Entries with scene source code
>> begin

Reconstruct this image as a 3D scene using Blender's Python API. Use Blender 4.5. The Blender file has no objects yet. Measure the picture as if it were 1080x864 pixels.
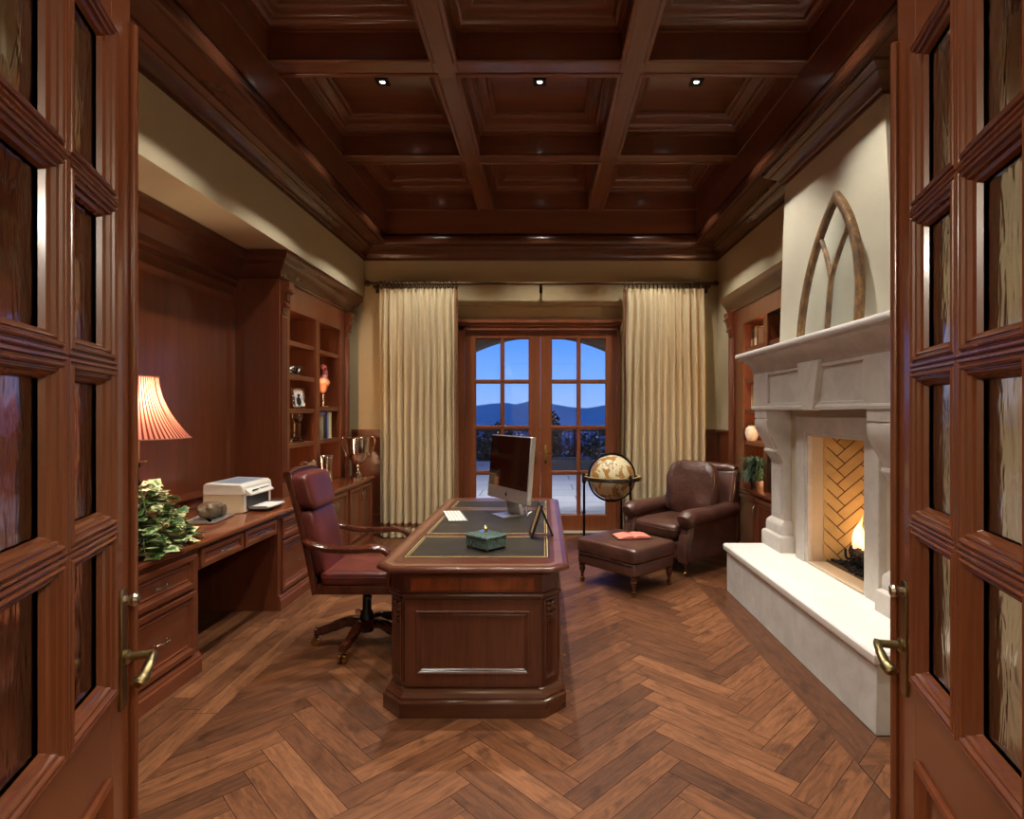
import bpy, math, random
from math import sin, cos, pi, sqrt, radians, atan2, exp
from mathutils import Vector, Matrix, noise
random.seed(7)
scene = bpy.context.scene
COL = scene.collection
H = 1.56          # eye height

# ------------------------------------------------------------------ mesh builder
class M:
    def __init__(s): s.v = []; s.f = []; s.uv = None; s.fc = None
    def add(s, vs, fs):
        b = len(s.v); s.v += [tuple(p) for p in vs]; s.f += [tuple(i + b for i in f) for f in fs]; return s
    def box(s, x0, x1, y0, y1, z0, z1):
        if x0 > x1: x0, x1 = x1, x0
        if y0 > y1: y0, y1 = y1, y0
        if z0 > z1: z0, z1 = z1, z0
        return s.add([(x0,y0,z0),(x1,y0,z0),(x1,y1,z0),(x0,y1,z0),(x0,y0,z1),(x1,y0,z1),(x1,y1,z1),(x0,y1,z1)],
                     [(3,2,1,0),(4,5,6,7),(0,1,5,4),(1,2,6,5),(2,3,7,6),(3,0,4,7)])
    def bar(s, a, b, w, h, up=(0,0,1)):            # rectangular bar from a to b
        a = Vector(a); b = Vector(b); d = (b - a).normalized(); up = Vector(up)
        sx = d.cross(up)
        if sx.length < 1e-4: sx = d.cross(Vector((1,0,0)))
        sx.normalize(); sy = sx.cross(d).normalized()
        vs = []
        for p in (a, b):
            for i, j in ((-1,-1),(1,-1),(1,1),(-1,1)): vs.append(p + sx*(w/2*i) + sy*(h/2*j))
        return s.add(vs, [(3,2,1,0),(4,5,6,7),(0,1,5,4),(1,2,6,5),(2,3,7,6),(3,0,4,7)])
    def prism(s, poly, fn, a0, a1):                 # poly 2D extruded; fn(u,v,t) -> xyz
        n = len(poly)
        vs = [fn(u, v, a0) for u, v in poly] + [fn(u, v, a1) for u, v in poly]
        fs = [tuple(range(n-1, -1, -1)), tuple(range(n, 2*n))]
        fs += [(i, (i+1) % n, n + (i+1) % n, n + i) for i in range(n)]
        return s.add(vs, fs)
    def lathe(s, prof, c=(0,0,0), n=32, axis='z', caps=True):
        vs = []; fs = []
        for r, z in prof:
            for k in range(n):
                a = 2*pi*k/n; x, y = r*cos(a), r*sin(a)
                p = (x, y, z) if axis == 'z' else ((z, x, y) if axis == 'x' else (y, z, x))
                vs.append((p[0]+c[0], p[1]+c[1], p[2]+c[2]))
        m = len(prof)
        for i in range(m-1):
            for k in range(n):
                k2 = (k+1) % n
                fs.append((i*n+k, i*n+k2, (i+1)*n+k2, (i+1)*n+k))
        if caps:
            fs.append(tuple(range(n-1, -1, -1))); fs.append(tuple(range((m-1)*n, m*n)))
        return s.add(vs, fs)
    def tube(s, pts, r, n=10, closed=False, sq=None):
        pts = [Vector(p) for p in pts]; m = len(pts)
        rs = r if isinstance(r, (list, tuple)) else [r]*m
        vs = []; prev = None
        for i, p in enumerate(pts):
            if closed: t = pts[(i+1) % m] - pts[i-1]
            else: t = pts[min(i+1, m-1)] - pts[max(i-1, 0)]
            if t.length < 1e-9: t = Vector((0,0,1))
            t.normalize()
            if prev is None:
                ref = Vector((0,0,1)) if abs(t.z) < .9 else Vector((1,0,0))
                u = t.cross(ref).normalized()
            else:
                u = prev - t*prev.dot(t)
                if u.length < 1e-6: u = t.orthogonal()
                u.normalize()
            prev = u; w = t.cross(u)
            for k in range(n):
                a = 2*pi*k/n
                ca, sa = cos(a), sin(a)
                if sq:                                 # flattened/squared section
                    e = sq[2] if len(sq) > 2 else 1
                    ca = math.copysign(abs(ca)**e, ca)*sq[0]; sa = math.copysign(abs(sa)**e, sa)*sq[1]
                vs.append(p + u*(rs[i]*ca) + w*(rs[i]*sa))
        fs = []
        L = m if closed else m-1
        for i in range(L):
            j = (i+1) % m
            for k in range(n):
                k2 = (k+1) % n
                fs.append((i*n+k, i*n+k2, j*n+k2, j*n+k))
        if not closed:
            fs.append(tuple(range(n-1, -1, -1))); fs.append(tuple(range((m-1)*n, m*n)))
        return s.add(vs, fs)
    def rect(s, P, U, V, N, w, h, prof, cap=True, back=False):
        """mitred moulding on a rectangle: P corner, U/V/N unit axes; prof = [(inset, raise), ...]"""
        P, U, V, N = Vector(P), Vector(U), Vector(V), Vector(N)
        vs = []; fs = []
        for i, (a, r) in enumerate(prof):
            for x, y in ((a,a),(w-a,a),(w-a,h-a),(a,h-a)): vs.append(P + U*x + V*y + N*r)
        m = len(prof)
        for i in range(m-1):
            for k in range(4):
                k2 = (k+1) % 4
                fs.append((i*4+k, i*4+k2, (i+1)*4+k2, (i+1)*4+k))
        if cap: fs.append(tuple((m-1)*4 + k for k in range(4)))
        if back: fs.append((3,2,1,0))
        return s.add(vs, fs)
    def stack(s, poly, prof, closed=True, cap=True):
        """poly: CCW outline (x,y); prof: [(offset outward, z), ...]"""
        vs = []; fs = []; n = len(poly)
        for o, z in prof:
            for x, y in offset(poly, o, closed): vs.append((x, y, z))
        m = len(prof); L = n if closed else n-1
        for i in range(m-1):
            for k in range(L):
                k2 = (k+1) % n
                fs.append((i*n+k, i*n+k2, (i+1)*n+k2, (i+1)*n+k))
        if closed and cap:
            fs.append(tuple(range(n-1, -1, -1))); fs.append(tuple(range((m-1)*n, m*n)))
        return s.add(vs, fs)
    def grid(s, fn, nu, nv, wrap_u=False):
        vs = [fn(i/(nu if wrap_u else nu-1), j/(nv-1)) for j in range(nv) for i in range(nu)]
        fs = []
        for j in range(nv-1):
            for i in range(nu if wrap_u else nu-1):
                i2 = (i+1) % nu
                fs.append((j*nu+i, j*nu+i2, (j+1)*nu+i2, (j+1)*nu+i))
        return s.add(vs, fs)
    def blob(s, c, sx, sy, sz, e1=.5, e2=.5, nu=40, nv=24, fn=None):
        """superellipsoid cushion, half sizes sx,sy,sz"""
        def sg(x, e): return math.copysign(abs(x)**e, x)
        vs = []
        for j in range(nv+1):
            ph = -pi/2 + pi*j/nv
            for i in range(nu):
                th = 2*pi*i/nu
                p = Vector((sx*sg(cos(ph), e1)*sg(cos(th), e2), sy*sg(cos(ph), e1)*sg(sin(th), e2), sz*sg(sin(ph), e1)))
                if fn: p = fn(p)
                vs.append((p[0]+c[0], p[1]+c[1], p[2]+c[2]))
        fs = []
        for j in range(nv):
            for i in range(nu):
                i2 = (i+1) % nu
                fs.append((j*nu+i, j*nu+i2, (j+1)*nu+i2, (j+1)*nu+i))
        return s.add(vs, fs)
    def xf(s, mat, start=0):
        s.v = s.v[:start] + [tuple(mat @ Vector(p)) for p in s.v[start:]]; return s
    def obj(s, name, mat, parent=None, world=False, smooth=True, bevel=0, ang=35, sub=0, solid=0, merge=False, recalc=True):
        vs = s.v
        if parent is not None and world:
            r = parent
            while r.parent: r = r.parent
            mi = r.matrix_basis.inverted()
            vs = [tuple(mi @ Vector(p)) for p in vs]
        me = bpy.data.meshes.new(name)
        me.from_pydata(vs, [], s.f)
        if s.uv:
            ul = me.uv_layers.new(name='UVMap')
            ul.data.foreach_set('uv', [c for q in s.uv for c in q])
        if s.fc:
            at = me.attributes.new('tone', 'FLOAT', 'FACE')
            at.data.foreach_set('value', s.fc)
        if merge or recalc:
            import bmesh
            bm = bmesh.new(); bm.from_mesh(me)
            if merge: bmesh.ops.remove_doubles(bm, verts=bm.verts, dist=1e-5)
            if recalc: bmesh.ops.recalc_face_normals(bm, faces=bm.faces)
            bm.to_mesh(me); bm.free()
        ms = mat if isinstance(mat, (list, tuple)) else [mat]
        for x in ms: me.materials.append(x)
        if smooth:
            me.polygons.foreach_set('use_smooth', [True]*len(me.polygons))
            me.set_sharp_from_angle(angle=radians(ang))
        me.update()
        o = bpy.data.objects.new(name, me); COL.objects.link(o)
        if parent is not None: o.parent = parent
        if solid:
            q = o.modifiers.new('Solidify', 'SOLIDIFY'); q.thickness = solid; q.offset = 0
        if bevel:
            q = o.modifiers.new('Bevel', 'BEVEL'); q.width = bevel; q.segments = 2; q.limit_method = 'ANGLE'; q.angle_limit = radians(40)
        if sub:
            q = o.modifiers.new('Subdivision', 'SUBSURF'); q.levels = sub; q.render_levels = sub
        return o

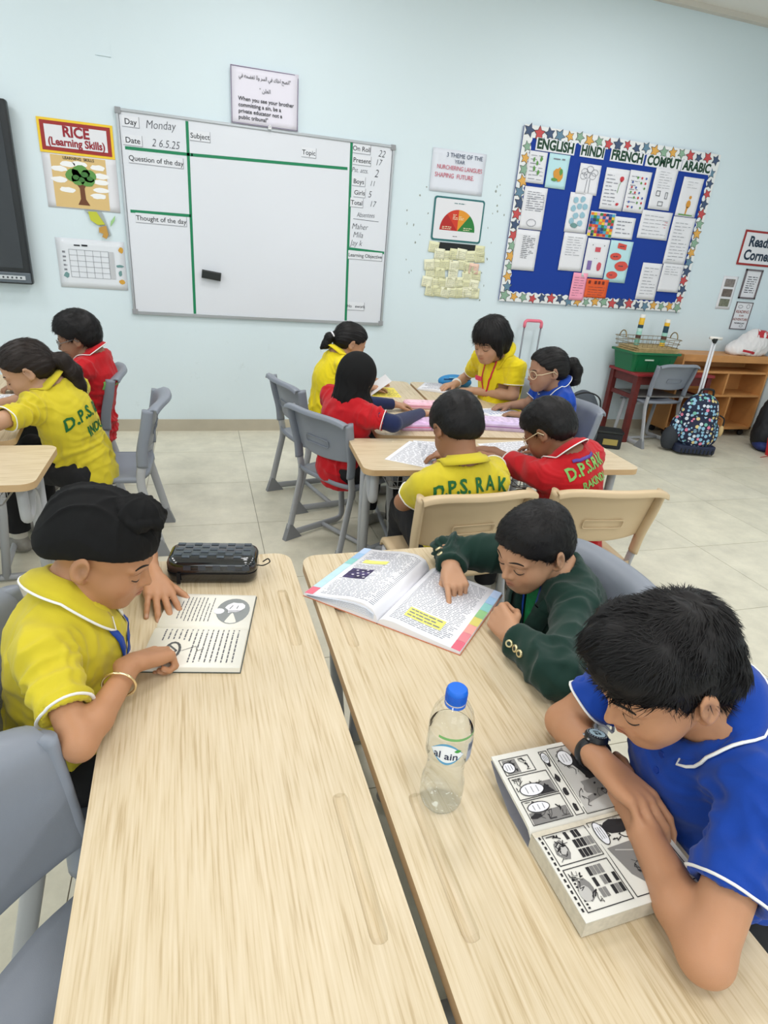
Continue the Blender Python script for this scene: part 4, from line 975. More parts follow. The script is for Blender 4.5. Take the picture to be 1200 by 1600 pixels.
def add_col(me, C_):
    a = me.color_attributes.new('col', 'FLOAT_COLOR', 'POINT'); a.data.foreach_set('color', np.concatenate([C_, np.ones((len(C_), 1))], 1).astype(np.float32).ravel())
def fnoise(P, sc, seed=0, oc=3):
    """smooth pseudo noise (sum of warped sines), about -1..1"""
    rs = np.random.RandomState(seed); out = 0; amp = 1; tot = 0
    for o in range(oc):
        for _ in range(3):
            k = rs.normal(size=3)*sc*(1.9**o); ph = rs.uniform(0, 6.28, 2)
            k2 = rs.normal(size=3)*sc*(1.9**o)
            out = out+amp*np.sin(P[0]*k[0]+P[1]*k[1]+P[2]*k[2]+ph[0]+1.3*np.sin(P[0]*k2[0]+P[1]*k2[1]+P[2]*k2[2]+ph[1]))
        tot += amp*2; amp *= .55
    return out/tot

SKIN = mat('skin', (180, 124, 88), rough=.45, sss=.08, attr='col', bump=.10, bscale=700, spec=.35)
HAIR = mat('black hair', lin=(.0075, .0065, .007), rough=.5, spec=.28)
HAIRB = mat('dark brown hair', lin=(.017, .011, .009), rough=.48, spec=.3)
WHT = mat('white trim', (240, 240, 238), rough=.7)
TROU = mat('black trousers', (22, 22, 26), rough=.85, bump=.2)
def cloth(name, rgb, sheen=.15): return mat(name, rgb, rough=.82, bump=.35, bscale=1100, sheen=sheen, spec=.25, var=.05, vscale=14)

def head_frame(c, yaw, pitch, roll=0.0, s=1.0):
    """yaw: compass direction of the gaze (deg, 0=+x, 90=+y); pitch: down; roll: tilt to the person's right"""
    M = Matrix.Rotation(radians(yaw-90), 3, 'Z') @ Matrix.Rotation(radians(-pitch), 3, 'X') @ Matrix.Rotation(radians(roll), 3, 'Y')
    return dict(c=A_(c, float), M=np.array(M), s=s)
def h2w(H, p): return H['c']+H['M'] @ (A_(p, float)*H['s'])
def tailpts(H, tail):
    a = h2w(H, tail[0]); f = H['M'][:, 1].copy(); f[2] = 0; f = _n(f); r = np.cross(f, (0, 0, 1.)); return [a+(r*(p[0]-tail[0][0])+f*(p[1]-tail[0][1])+A_((0, 0, 1.))*(p[2]-tail[0][2]))*H['s'] for p in tail]
def w2h(H, P): return (P-H['c']) @ H['M']/H['s']

def add_head(v, H, neck, ear=True, nr=.044):
    s = H['s']; M = H['M']
    W = lambda *p: h2w(H, p)
    E = lambda c, r, k=.0, mode='add', M2=None: v.ell(W(*c), A_(r)*s, M if M2 is None else M @ M2, k*s, mode)
    E((0, -.012, .030), (.073, .090, .076)); E((0, .022, .028), (.064, .062, .064), .02)
    E((0, .036, -.030), (.054, .049, .062), .03); E((0, .038, -.062), (.042, .043, .036), .03)
    v.cap(W(-.01, .070, -.090), W(.01, .070, -.090), .012*s, .012*s, .025*s)
    for q in (-1, 1):
        E((q*.033, .052, -.040), (.024, .024, .024), .025)
        v.cap(W(q*.050, .004, -.030), W(q*.026, .055, -.083), .014*s, .011*s, .03*s)
        E((q*.032, .097, -.012), (.019, .013, .012), .014, 'sub')
        E((q*.030, .0745, -.014), (.0145, .0125, .0125), .004)
        v.cap(W(q*.012, .086, .006), W(q*.046, .072, .006), .006*s, .005*s, .014*s)
        if ear:
            a = radians(22*q); M2 = np.array(Matrix.Rotation(-a, 3, 'Z') @ Matrix.Rotation(radians(-12), 3, 'X'))
            E((q*.079, -.010, -.008), (.0065, .0185, .029), .005, 'add', M2); E((q*.0865, -.005, -.006), (.006, .0105, .018), .004, 'sub', M2)
            E((q*.0815, -.002, -.012), (.004, .005, .007), .004); v.cap(W(q*.073, .0, -.034), W(q*.078, -.002, -.030), .006*s, .006*s, .004*s)
    v.cap(W(0, .083, -.006), W(0, .1005, -.036), .0058*s, .0085*s, .012*s)
    v.cap(W(-.0105, .090, -.040), W(.0105, .090, -.040), .0068*s, .0068*s, .008*s)
    v.cap(W(-.006, .1005, -.0475), W(-.0045, .094, -.048), .0022*s, .002*s, .002*s, 'sub'); v.cap(W(.006, .1005, -.0475), W(.0045, .094, -.048), .0022*s, .002*s, .002*s, 'sub')
    E((0, .078, -.062), (.026, .013, .018), .012)
    for q in (-1, 1):
        v.cap(W(0, .0935, -.0565), W(q*.019, .0815, -.0615), .0042*s, .0018*s, .004*s); v.cap(W(0, .0915, -.0665), W(q*.016, .0815, -.0630), .0056*s, .0022*s, .004*s)
    # neck
    v.cap(W(0, -.022, -.045), neck, nr*s, nr*s*1.04, .03*s)

def head_colors(H, P, skin, C_):
    """albedo of lips, brows, lash line by place on the face"""
    L = w2h(H, P); x, y, z = L[:, 0], L[:, 1], L[:, 2]; ax = np.abs(x); sk = A_(skin)
    face = y > .055
    lip = np.exp(-(((ax/.0185)**4)+((z+.0615)/.0085)**4)) * face
    C_ += lip[:, None]*(A_((sk[0]*.80, sk[1]*.52, sk[2]*.52))-C_)*.75
    ln = 0*np.exp(-(((ax/.018)**6)+((z+.0615+.05*ax)/.0014)**2))*face; C_ *= (1-.55*ln)[:, None]
    bz = .0095+.004*np.sin(np.clip((ax-.010)/.040, 0, 1)*pi)
    br = 0*((ax > .010) & (ax < .050))*np.exp(-((z-bz)/.0032)**4)*face; C_ *= (1-.82*br)[:, None]
    lz = -.0185-.0035*np.sin(np.clip((ax-.016)/.029, 0, 1)*pi)
    la = 0*((ax > .0165) & (ax < .0455))*np.exp(-((z-lz)/.0013)**2)*face; C_ *= (1-.9*la)[:, None]
    lid = ((ax > .014) & (ax < .047))*np.exp(-((z+.011)/.009)**4)*face; C_ *= (1-.13*lid)[:, None]
    chk = np.exp(-(((ax-.036)/.018)**2+((z+.040)/.018)**2))*face; C_ += chk[:, None]*A_((.035, .0, -.004))
    inear = (ax > .076)*np.exp(-(((y+.006)/.012)**2+((z+.006)/.016)**2)); C_ *= (1-.35*inear)[:, None]
    nst = np.exp(-(((ax-.0055)/.003)**2+((z+.0475)/.0028)**2))*(y > .088); C_ *= (1-.6*nst)[:, None]
    return C_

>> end

Repeat only the lines between the top of the entries above and the line containing "# eye height", both ends included, without the pictures.

Reconstruct this image as a 3D scene using Blender's Python API. Use Blender 4.5. The Blender file has no objects yet. Measure the picture as if it were 1080x864 pixels.
import bpy, math, random
from math import sin, cos, pi, sqrt, radians, atan2, exp
from mathutils import Vector, Matrix, noise
random.seed(7)
scene = bpy.context.scene
COL = scene.collection
H = 1.56          # eye height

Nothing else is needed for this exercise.